The U.S. Senate Committee on Finance held an open executive session Tuesday morning to consider amendments to an original bill to extend certain expired tax provisions, which includes three critical extensions for the housing industry.

The description of the chairman’s modification to the chairman’s mark of a bill to extend certain expired tax provisions (found here) proposes the following:

Improve mortgage interest deduction spending

Present law:

Any person who, in the course of a trade or business during a calendar year, received from an individual $600 or more of interest during a calendar year on an obligation secured by real property (such as mortgage interest) must file an information return with the IRS and must furnish a copy of that return to the payor.14 The information return generally must include the name, address, and taxpayer identification number of the individual from whom the interest was received, and the amount of the interest and points received for the calendar year.

Description of proposal:

Under the proposal, the following additional information is required to be included in information returns filed with the IRS and statements furnished to the payor with respect to a debt secured by real property: (i) the amount of outstanding principal on the mortgage as of the beginning of the calendar year, (ii) the address of the property securing the mortgage, and (iii) the loan origination date.

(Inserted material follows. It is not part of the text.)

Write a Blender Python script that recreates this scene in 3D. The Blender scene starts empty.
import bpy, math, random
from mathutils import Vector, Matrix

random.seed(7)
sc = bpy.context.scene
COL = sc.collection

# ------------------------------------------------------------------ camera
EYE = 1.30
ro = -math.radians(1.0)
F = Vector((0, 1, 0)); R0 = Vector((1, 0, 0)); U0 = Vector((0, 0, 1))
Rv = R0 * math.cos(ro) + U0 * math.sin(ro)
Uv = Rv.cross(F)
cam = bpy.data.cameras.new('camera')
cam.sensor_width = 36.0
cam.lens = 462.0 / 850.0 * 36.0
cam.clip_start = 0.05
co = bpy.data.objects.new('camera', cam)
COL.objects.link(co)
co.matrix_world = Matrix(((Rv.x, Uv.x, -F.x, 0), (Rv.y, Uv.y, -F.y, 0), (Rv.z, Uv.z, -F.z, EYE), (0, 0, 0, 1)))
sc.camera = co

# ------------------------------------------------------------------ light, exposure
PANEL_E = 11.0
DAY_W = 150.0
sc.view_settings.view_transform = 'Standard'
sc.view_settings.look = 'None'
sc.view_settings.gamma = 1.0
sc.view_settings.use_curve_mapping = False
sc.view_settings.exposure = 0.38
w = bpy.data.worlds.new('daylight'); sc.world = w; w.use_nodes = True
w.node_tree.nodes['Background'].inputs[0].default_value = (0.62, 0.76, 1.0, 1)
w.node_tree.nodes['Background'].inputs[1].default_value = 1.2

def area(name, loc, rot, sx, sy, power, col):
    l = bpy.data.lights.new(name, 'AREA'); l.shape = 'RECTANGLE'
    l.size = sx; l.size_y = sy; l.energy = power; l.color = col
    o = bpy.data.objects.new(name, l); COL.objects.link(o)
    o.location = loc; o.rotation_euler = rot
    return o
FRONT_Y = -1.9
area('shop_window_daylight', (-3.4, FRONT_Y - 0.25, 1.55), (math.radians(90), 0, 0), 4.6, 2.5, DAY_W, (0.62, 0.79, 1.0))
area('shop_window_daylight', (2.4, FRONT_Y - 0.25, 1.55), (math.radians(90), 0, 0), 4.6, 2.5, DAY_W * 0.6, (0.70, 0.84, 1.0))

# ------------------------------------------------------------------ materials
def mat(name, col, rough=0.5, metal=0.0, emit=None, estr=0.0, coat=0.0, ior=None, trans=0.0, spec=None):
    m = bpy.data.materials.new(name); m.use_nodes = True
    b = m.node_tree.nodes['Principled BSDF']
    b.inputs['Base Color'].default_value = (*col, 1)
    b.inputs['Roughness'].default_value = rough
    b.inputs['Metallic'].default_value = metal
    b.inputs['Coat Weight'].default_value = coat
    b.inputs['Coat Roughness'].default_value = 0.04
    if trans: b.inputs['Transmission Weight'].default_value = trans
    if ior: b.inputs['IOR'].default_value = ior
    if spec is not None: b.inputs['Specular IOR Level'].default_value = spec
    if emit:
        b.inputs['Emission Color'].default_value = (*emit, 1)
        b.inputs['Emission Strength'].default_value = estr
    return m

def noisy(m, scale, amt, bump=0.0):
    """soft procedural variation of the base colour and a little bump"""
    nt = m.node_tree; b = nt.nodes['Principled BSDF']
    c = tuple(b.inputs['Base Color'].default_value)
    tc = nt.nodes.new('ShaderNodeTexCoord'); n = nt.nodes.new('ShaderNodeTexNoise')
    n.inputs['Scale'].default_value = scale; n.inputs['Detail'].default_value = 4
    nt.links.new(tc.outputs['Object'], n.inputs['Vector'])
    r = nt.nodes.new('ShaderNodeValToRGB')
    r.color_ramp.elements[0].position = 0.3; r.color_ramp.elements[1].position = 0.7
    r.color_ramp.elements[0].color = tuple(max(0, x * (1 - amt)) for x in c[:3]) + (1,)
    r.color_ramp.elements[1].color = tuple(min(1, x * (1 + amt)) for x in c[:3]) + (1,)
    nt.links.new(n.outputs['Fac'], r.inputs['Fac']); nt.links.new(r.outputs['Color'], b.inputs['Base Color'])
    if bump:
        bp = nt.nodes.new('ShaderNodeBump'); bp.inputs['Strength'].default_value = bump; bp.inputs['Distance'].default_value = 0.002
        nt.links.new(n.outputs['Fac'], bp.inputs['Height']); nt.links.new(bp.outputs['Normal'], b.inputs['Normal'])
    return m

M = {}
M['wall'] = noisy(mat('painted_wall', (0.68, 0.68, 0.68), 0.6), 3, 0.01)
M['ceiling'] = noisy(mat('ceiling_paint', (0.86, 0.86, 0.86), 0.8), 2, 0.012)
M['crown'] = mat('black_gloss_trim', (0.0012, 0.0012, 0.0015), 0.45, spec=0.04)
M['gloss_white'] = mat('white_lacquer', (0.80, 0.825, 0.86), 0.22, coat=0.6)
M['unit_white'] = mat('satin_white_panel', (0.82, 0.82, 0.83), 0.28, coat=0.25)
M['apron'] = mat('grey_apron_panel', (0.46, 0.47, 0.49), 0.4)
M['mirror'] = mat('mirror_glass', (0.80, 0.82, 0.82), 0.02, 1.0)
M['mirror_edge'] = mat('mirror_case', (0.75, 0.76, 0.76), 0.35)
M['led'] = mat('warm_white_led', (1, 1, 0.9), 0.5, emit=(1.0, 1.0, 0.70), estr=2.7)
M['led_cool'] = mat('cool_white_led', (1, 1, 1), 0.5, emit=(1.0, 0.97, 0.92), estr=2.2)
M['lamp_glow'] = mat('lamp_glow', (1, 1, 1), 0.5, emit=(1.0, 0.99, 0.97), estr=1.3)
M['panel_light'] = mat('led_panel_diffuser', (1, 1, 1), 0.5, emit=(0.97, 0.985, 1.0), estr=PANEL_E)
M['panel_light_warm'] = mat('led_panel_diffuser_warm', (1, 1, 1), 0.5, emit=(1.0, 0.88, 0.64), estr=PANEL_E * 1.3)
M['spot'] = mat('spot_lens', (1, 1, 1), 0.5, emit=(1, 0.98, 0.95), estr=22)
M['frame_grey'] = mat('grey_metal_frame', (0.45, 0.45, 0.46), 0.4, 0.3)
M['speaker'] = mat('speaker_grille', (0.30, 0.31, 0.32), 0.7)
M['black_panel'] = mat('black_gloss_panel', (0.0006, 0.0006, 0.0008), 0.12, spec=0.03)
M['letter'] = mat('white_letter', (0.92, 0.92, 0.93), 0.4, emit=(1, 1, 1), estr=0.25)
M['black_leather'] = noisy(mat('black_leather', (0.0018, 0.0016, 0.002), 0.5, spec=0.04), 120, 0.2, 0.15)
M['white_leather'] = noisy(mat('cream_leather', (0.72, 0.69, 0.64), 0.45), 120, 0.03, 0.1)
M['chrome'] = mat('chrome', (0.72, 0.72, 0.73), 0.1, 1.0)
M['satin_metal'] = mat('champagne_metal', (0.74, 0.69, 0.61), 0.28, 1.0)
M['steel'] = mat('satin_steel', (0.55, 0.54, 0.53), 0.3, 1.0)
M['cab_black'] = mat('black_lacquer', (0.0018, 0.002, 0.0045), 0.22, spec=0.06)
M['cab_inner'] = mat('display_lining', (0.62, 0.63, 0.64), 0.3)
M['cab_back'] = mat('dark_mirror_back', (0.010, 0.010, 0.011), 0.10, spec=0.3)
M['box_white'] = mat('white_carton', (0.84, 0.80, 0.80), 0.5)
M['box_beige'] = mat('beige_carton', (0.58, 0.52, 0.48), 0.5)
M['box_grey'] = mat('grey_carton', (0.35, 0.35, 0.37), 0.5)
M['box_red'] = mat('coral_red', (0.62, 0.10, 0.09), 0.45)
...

The proposal also included a modification of extension of temporary minimum low-income housing tax credit rate for non-Federally subsidized buildings.

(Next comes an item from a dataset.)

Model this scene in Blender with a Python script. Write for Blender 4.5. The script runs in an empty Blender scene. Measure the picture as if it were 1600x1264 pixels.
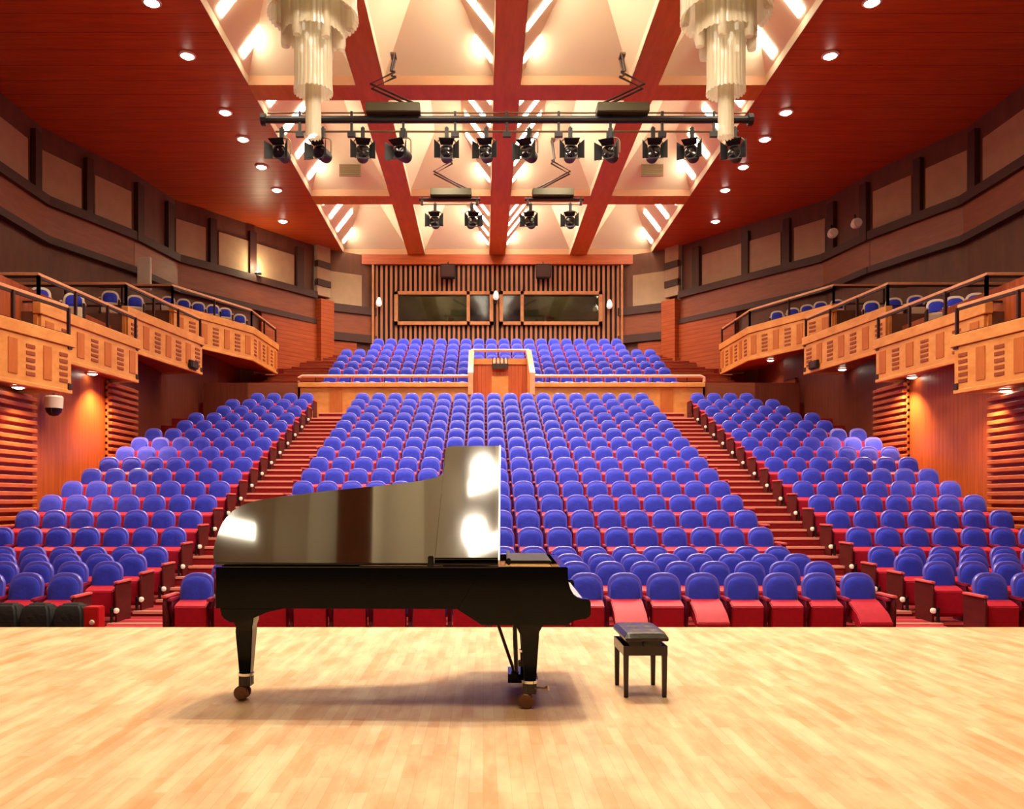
import bpy, bmesh, math, random
from mathutils import Vector, Matrix
random.seed(7)
S = bpy.context.scene
COL = S.collection

# ------------------------------------------------------------------ camera, view, world
CX = 0.63            # hall centre line, x
EYE = 1.53           # eye height over the stage boards
FPX = 1300.0
cam_data = bpy.data.cameras.new('camera')
cam_data.sensor_fit = 'HORIZONTAL'
cam_data.sensor_width = 36.0
cam_data.lens = FPX / 1600 * 36
cam_data.shift_x = 45 / 1600
cam_data.shift_y = 148 / 1600
cam_data.clip_start = 0.05
cam_data.clip_end = 200
cam = bpy.data.objects.new('camera', cam_data)
cam.location = (0, 0, EYE)
cam.rotation_euler = (math.pi / 2, 0, 0)
COL.objects.link(cam)
S.camera = cam
vs = S.view_settings
vs.view_transform = 'Standard'
vs.look = 'None'
vs.gamma = 1.0
vs.use_curve_mapping = False
vs.exposure = 0.0
W = bpy.data.worlds.new('world')
W.use_nodes = True
W.node_tree.nodes['Background'].inputs[0].default_value = (1.0, 0.72, 0.52, 1)
W.node_tree.nodes['Background'].inputs[1].default_value = 0.09  # warm ambient fill added, let in by the open stage back
S.world = W
cy = S.cycles
cy.use_denoising = True
cy.max_bounces = 7
cy.diffuse_bounces = 3
cy.glossy_bounces = 3
cy.transmission_bounces = 5
cy.transparent_max_bounces = 6
cy.caustics_reflective = False
cy.caustics_refractive = False
cy.sample_clamp_indirect = 6

# large lamps over the stage; unseen fill lights added in the coffers, without fittings
def area(name, loc, size, power, color=(1, .82, .62), rot=(0, 0, 0), shape='SQUARE', sy=None, spread=None):
    d = bpy.data.lights.new(name, 'AREA')
    d.shape = 'RECTANGLE' if sy else shape
    d.size = size
    if sy: d.size_y = sy
    d.energy = power
    d.color = color
    if spread: d.spread = spread
    o = bpy.data.objects.new(name, d)
    o.location = loc
    o.rotation_euler = rot
    COL.objects.link(o)
    return o
def spot(name, loc, power, target, angle=70, blend=.6, radius=.08, color=(1, .78, .5)):
    d = bpy.data.lights.new(name, 'SPOT')
    d.energy = power; d.spot_size = math.radians(angle); d.spot_blend = blend
    d.shadow_soft_size = radius; d.color = color
    o = bpy.data.objects.new(name, d)
    o.location = loc
    v = Vector(target) - Vector(loc)
    o.rotation_euler = v.to_track_quat('-Z', 'Y').to_euler()
    COL.objects.link(o)
    return o

CEIL = EYE + 10.95
STAGE_W = 345
for sx in (-1, 1):
    for (u, yy) in ((.85, 10.5), (1.05, 9.1), (6.75, 10.0)):
        area('stage_lamp', (CX + sx * u, yy, CEIL + .5), .36, STAGE_W, (1, .84, .66), shape='DISK')
    area('stage_light', (CX + sx * 2.0, 3.2, CEIL + .9), 1.6, STAGE_W * .9, (1, .86, .66), sy=2.4)
HALL_FILL_W = 330  # unseen area lights added to brighten the seats from the coffers
for yy in (18.2, 26.5, 33.8):
    for sx in (-1, 1):
        area('hall_fill_light', (CX + sx * 1.9, yy, CEIL + .3), .9, HALL_FILL_W, (1, .87, .72), sy=3.2, spread=math.radians(105))
        area('hall_fill_light', (CX + sx * 5.4, yy, CEIL + .3), .9, HALL_FILL_W * .8, (1, .87, .72), sy=3.2, spread=math.radians(105))

# ------------------------------------------------------------------ materials
def lin(r, g, b):
    f = lambda c: (c / 255 / 12.92) if c / 255 <= .04045 else ((c / 255 + .055) / 1.055) ** 2.4
    return (f(r), f(g), f(b), 1)

def mat(name, col, rough=.5, metal=0, emit=None, estr=0, trans=0, spec=.5, bump=None, vary=None, coat=0, sheen=0):
    m = bpy.data.materials.new(name)
    m.use_nodes = True
    nt = m.node_tree
    b = nt.nodes['Principled BSDF']
    b.inputs['Base Color'].default_value = col
    b.inputs['Roughness'].default_value = rough
    b.inputs['Metallic'].default_value = metal
    b.inputs['Specular IOR Level'].default_value = spec
    b.inputs['Transmission Weight'].default_value = trans
    b.inputs['Coat Weight'].default_value = coat
    b.inputs['Sheen Weight'].default_value = sheen
    if emit:
        b.inputs['Emission Color'].default_value = emit
        b.inputs['Emission Strength'].default_value = estr
    tc = nt.nodes.new('ShaderNodeTexCoord')
    if vary:
        sc, amt = vary
        n = nt.nodes.new('ShaderNodeTexNoise')
        n.inputs['Scale'].default_value = sc
        n.inputs['Detail'].default_value = 5
        nt.links.new(tc.outputs['Object'], n.inputs['Vector'])
        r = nt.nodes.new('ShaderNodeValToRGB')
        r.color_ramp.elements[0].position = .3
        r.color_ramp.elements[1].position = .7
        r.color_ramp.elements[0].color = tuple(c * (1 - amt) for c in col[:3]) + (1,)
        r.color_ramp.elements[1].color = tuple(min(1, c * (1 + amt)) for c in col[:3]) + (1,)
        nt.links.new(n.outputs['Fac'], r.inputs['Fac'])
        nt.links.new(r.outputs['Color'], b.inputs['Base Color'])
    if bump:
        n2 = nt.nodes.new('ShaderNodeTexNoise')
        n2.inputs['Scale'].default_value = bump[0]
        nt.links.new(tc.outputs['Object'], n2.inputs['Vector'])
        bp = nt.nodes.new('ShaderNodeBump')
        bp.inputs['Strength'].default_value = bump[1]
        bp.inputs['Distance'].default_value = .02
        nt.links.new(n2.outputs['Fac'], bp.inputs['Height'])
        nt.links.new(bp.outputs['Normal'], b.inputs['Normal'])
    return m

def wood(name, c1, c2, stretch=(1, 1, 1), scale=3, rough=.45, plank=None, gap=None, spec=.4):
    """grain noise between two tones, planks (axis, width) parted by a darker joint"""
    m = bpy.data.materials.new(name)
    m.use_nodes = True
    nt = m.node_tree; L = nt.links
    b = nt.nodes['Principled BSDF']
    b.inputs['Roughness'].default_value = rough
    b.inputs['Specular IOR Level'].default_value = spec
    tc = nt.nodes.new('ShaderNodeTexCoord')
    mp = nt.nodes.new('ShaderNodeMapping')
    mp.inputs['Scale'].default_value = stretch
    L.new(tc.outputs['Object'], mp.inputs['Vector'])
    n = nt.nodes.new('ShaderNodeTexNoise')
    n.inputs['Scale'].default_value = scale
    n.inputs['Detail'].default_value = 6
    n.inputs['Roughness'].default_value = .65
    L.new(mp.outputs['Vector'], n.inputs['Vector'])
    r = nt.nodes.new('ShaderNodeValToRGB')
    r.color_ramp.elements[0].position = .32
    r.color_ramp.elements[1].position = .68
    r.color_ramp.elements[0].color = c1
    r.color_ramp.elements[1].color = c2
    L.new(n.outputs['Fac'], r.inputs['Fac'])
    out = r.outputs['Color']
    if plank:
        ax, wd = plank
        sp = nt.nodes.new('ShaderNodeSeparateXYZ')
        L.new(tc.outputs['Object'], sp.inputs['Vector'])
        d = nt.nodes.new('ShaderNodeMath'); d.operation = 'DIVIDE'; d.inputs[1].default_value = wd
        L.new(sp.outputs[ax], d.inputs[0])
        f = nt.nodes.new('ShaderNodeMath'); f.operation = 'FRACT'
        L.new(d.outputs[0], f.inputs[0])
        lt = nt.nodes.new('ShaderNodeMath'); lt.operation = 'LESS_THAN'; lt.inputs[1].default_value = gap[1] if gap else .07
        L.new(f.outputs[0], lt.inputs[0])
        mx = nt.nodes.new('ShaderNodeMix'); mx.data_type = 'RGBA'
        L.new(lt.outputs[0], mx.inputs['Factor'])
        L.new(out, mx.inputs[6])
        mx.inputs[7].default_value = gap[0] if gap else tuple(c * .45 for c in c1[:3]) + (1,)
        out = mx.outputs[2]
    L.new(out, b.inputs['Base Color'])
    return m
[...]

The chairman’s modification establishes a 4-percent minimum credit rate for acquisition of existing housing that is not federally subsidized. Any existing housing that is also financed with tax-exempt bonds is considered federally subsidized for this purpose and therefore is not eligible for the 4-percent minimum credit rate. This minimum credit rate only applies to the acquisition of existing buildings that receive housing credit dollar allocations, which are subject to caps from state housing credit agencies. The 4-percent minimum credit rate applies to buildings placed in service after the date of enactment with respect to which credit allocations are made before January 1, 2017.

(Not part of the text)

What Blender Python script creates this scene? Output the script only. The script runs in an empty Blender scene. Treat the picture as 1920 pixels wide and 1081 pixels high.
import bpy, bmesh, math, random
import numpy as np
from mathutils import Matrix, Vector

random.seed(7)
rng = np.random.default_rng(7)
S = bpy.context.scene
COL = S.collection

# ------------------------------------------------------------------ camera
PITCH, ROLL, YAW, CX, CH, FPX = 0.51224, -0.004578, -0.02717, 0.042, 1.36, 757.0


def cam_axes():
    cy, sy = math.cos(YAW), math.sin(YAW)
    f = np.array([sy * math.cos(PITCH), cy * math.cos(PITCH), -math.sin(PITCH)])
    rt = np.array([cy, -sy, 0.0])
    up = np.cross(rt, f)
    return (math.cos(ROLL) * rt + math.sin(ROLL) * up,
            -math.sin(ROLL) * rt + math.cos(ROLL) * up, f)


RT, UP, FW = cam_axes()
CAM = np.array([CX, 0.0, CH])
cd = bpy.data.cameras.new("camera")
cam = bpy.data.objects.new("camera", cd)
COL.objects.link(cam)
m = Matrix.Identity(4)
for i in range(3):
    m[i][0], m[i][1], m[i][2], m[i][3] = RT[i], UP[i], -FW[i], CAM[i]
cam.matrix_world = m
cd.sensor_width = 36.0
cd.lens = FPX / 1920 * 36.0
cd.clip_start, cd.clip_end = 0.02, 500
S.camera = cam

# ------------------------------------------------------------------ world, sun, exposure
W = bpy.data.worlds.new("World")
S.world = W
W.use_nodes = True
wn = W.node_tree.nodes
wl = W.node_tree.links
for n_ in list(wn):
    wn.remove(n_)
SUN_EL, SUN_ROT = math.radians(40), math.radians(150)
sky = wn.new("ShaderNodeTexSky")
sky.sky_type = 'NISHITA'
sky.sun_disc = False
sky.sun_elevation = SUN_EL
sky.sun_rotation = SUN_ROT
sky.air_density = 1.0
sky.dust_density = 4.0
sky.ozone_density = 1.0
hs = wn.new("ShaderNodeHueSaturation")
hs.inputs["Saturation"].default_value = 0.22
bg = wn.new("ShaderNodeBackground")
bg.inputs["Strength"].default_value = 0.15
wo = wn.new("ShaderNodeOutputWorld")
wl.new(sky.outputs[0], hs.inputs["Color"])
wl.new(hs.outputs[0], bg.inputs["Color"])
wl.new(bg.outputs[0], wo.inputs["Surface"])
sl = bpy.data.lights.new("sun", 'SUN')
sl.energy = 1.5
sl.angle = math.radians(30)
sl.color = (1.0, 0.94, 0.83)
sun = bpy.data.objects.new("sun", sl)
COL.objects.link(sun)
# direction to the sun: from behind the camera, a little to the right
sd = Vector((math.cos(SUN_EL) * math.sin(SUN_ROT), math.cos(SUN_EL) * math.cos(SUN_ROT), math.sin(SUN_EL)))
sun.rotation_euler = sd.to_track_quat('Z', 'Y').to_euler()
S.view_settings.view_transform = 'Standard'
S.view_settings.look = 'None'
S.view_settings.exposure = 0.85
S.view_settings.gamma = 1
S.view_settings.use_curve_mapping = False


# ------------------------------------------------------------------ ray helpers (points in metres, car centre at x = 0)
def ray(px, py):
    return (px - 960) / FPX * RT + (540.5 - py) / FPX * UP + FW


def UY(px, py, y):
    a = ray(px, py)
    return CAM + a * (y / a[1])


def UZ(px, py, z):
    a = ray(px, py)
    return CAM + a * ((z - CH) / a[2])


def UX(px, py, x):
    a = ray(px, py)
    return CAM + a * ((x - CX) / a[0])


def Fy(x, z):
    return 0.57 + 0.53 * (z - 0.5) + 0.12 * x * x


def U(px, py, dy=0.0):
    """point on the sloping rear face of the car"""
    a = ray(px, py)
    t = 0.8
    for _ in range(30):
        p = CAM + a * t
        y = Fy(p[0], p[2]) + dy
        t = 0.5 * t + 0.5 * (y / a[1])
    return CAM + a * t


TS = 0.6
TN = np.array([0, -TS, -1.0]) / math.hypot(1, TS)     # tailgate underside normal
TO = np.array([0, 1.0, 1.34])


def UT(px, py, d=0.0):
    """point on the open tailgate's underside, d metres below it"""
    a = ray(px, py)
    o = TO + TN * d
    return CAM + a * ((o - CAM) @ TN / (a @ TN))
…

In a letter to Chairman Orrin Hatch, (R-Utah) and Ranking Member Ron Wyden, (D-Or.), the Mortgage Bankers Association outlined its support for the three tax provisions.

1. Mortgage debt forgiveness

The first provision ensures that any mortgage debt that is forgiven by a lender will continue to be excluded from personal income. This prevents underwater homeowners from being taxed if their lender reduces principal or their home is subject to a so-called “short sale.” If Congress fails to act again, struggling homeowners who accept short sales and/or a loan modification offer will be faced with a substantial tax assessment. The prior law, if reinstated, would aid many loss mitigation efforts more successful and provide borrowers with the certainty that they will not be faced with a large, unexpected tax bill.

2. Tax deduction

Second, we believe that Congress should extend the tax deduction for mortgage insurance premiums paid by homeowners. For a $200,000 home, a homeowner will be able to deduct between $600 and $1,000 from their taxes. Reinstituting this deduction will greatly benefit the large number of homeowners, particularly first time home buyers, who cannot afford a 20% or greater down payment and who use mortgage insurance in order to purchase a home.

3. Low income housing tax credit

Finally, maintaining the minimum credit rate for affordable housing projects financed with the Low Income Housing Tax Credit will ensure continued production of affordable housing. Without such action, it will likely make it more difficult for affordable housing projects to secure necessary financing and could cause a slowdown in production of future projects.